What puzzles me now, however, is this: the selections this stations plays don’t remind me exactly of Binghamton or of Puerto Rico or of New York. These are not songs that I relate to a particular place, but nonetheless they made me feel “at home” in Kansas City. I couldn’t pinpoint what about this station’s music choices made me feel like that. It could be that music plays such an important part in my life, and this station’s hits are songs I recognize as my own. When I think of my teenage years I think of Beck’s Mellow Gold and how my best friend recorded it on tape for me. (I still have that tape, by the way!) When I think of commencement, I think of Chamillionaire’s “Riding’ Dirty”; a friend of mine kept on singing it while we walked into the Events Center because I had revealed to her earlier that I had been pulled over about five times in my life, all of them in the town of Vestal NY in a two-year span. When I think of my daughter, I can’t help but think of The Beatles’ “In My Life.” Finding a music station that plays a lot of the music I like is a pretty sweet deal.

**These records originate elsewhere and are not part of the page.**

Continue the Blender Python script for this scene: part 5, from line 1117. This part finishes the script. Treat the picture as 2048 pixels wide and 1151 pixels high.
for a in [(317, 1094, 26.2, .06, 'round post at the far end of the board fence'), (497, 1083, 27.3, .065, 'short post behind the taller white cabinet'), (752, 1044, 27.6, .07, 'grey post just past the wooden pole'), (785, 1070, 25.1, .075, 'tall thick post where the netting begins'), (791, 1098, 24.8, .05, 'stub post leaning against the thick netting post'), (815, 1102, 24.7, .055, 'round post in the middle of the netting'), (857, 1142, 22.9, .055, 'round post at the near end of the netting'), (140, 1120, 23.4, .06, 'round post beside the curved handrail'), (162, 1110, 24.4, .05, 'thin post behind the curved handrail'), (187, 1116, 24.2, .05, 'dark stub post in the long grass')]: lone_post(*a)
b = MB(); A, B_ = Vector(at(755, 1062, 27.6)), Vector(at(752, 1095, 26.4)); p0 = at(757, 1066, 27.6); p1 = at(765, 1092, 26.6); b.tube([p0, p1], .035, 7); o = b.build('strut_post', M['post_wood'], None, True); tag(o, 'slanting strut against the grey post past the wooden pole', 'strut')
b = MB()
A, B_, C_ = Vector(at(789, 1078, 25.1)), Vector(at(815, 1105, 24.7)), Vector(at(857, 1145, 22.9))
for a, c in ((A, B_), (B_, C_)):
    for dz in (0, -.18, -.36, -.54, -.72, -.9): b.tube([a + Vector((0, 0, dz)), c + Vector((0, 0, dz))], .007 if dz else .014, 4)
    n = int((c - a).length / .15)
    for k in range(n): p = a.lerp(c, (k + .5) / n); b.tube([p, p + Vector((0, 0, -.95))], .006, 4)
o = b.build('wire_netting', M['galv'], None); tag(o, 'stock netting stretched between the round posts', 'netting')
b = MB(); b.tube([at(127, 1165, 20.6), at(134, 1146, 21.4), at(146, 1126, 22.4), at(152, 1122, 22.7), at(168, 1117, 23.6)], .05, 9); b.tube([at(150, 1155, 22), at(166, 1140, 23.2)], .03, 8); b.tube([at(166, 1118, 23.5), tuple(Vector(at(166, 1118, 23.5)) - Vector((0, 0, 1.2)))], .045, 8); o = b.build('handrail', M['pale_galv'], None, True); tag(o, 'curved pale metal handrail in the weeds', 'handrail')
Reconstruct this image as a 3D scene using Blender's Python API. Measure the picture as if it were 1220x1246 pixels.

That feeling of being “at home” is complicated by the fact that these songs are not only mine. If you think about it, these songs are special to me, but aren’t really special in general. This is popular music, hits you’d hear anywhere. And if I listened to this radio station in, say, Phoenix Arizona, there wouldn’t be much of a difference. I could listen to this station’s music with my eyes closed and be anywhere. So with this station comes a sense of displacement at the same time that it roots me in Kansas City. Listening to this radio station made me feel like I hadn’t just arrived here. It seemed like I had already been here for years, listened to these songs and sung along to them on the way to work. I didn’t feel lost all of a sudden. But at the same time these songs are not exclusive of Kansas City, or of Binghamton or of Sabana Grande, Puerto Rico. Is it the memories I attach to these songs? Maybe, but not all of them. (Believe me, Montell Jordan’s “This Is How We Do It” is just a song with a catchy beat to me.) I believe it has to do with how Top 40 radio (or popular music stations in general) has the ability to send an artist and his/her music into each of our homes nationwide. Is it all in the ear of the listener then? Is the difference between listening in Kansas City and listening in Phoenix located in me?

Regarding the video: My bf reminded me of this song, and Miley’s experience of listening to songs that make her feel at ease. I figured it was the perfect accompaniment to this post. Good luck getting this earworm out of your head.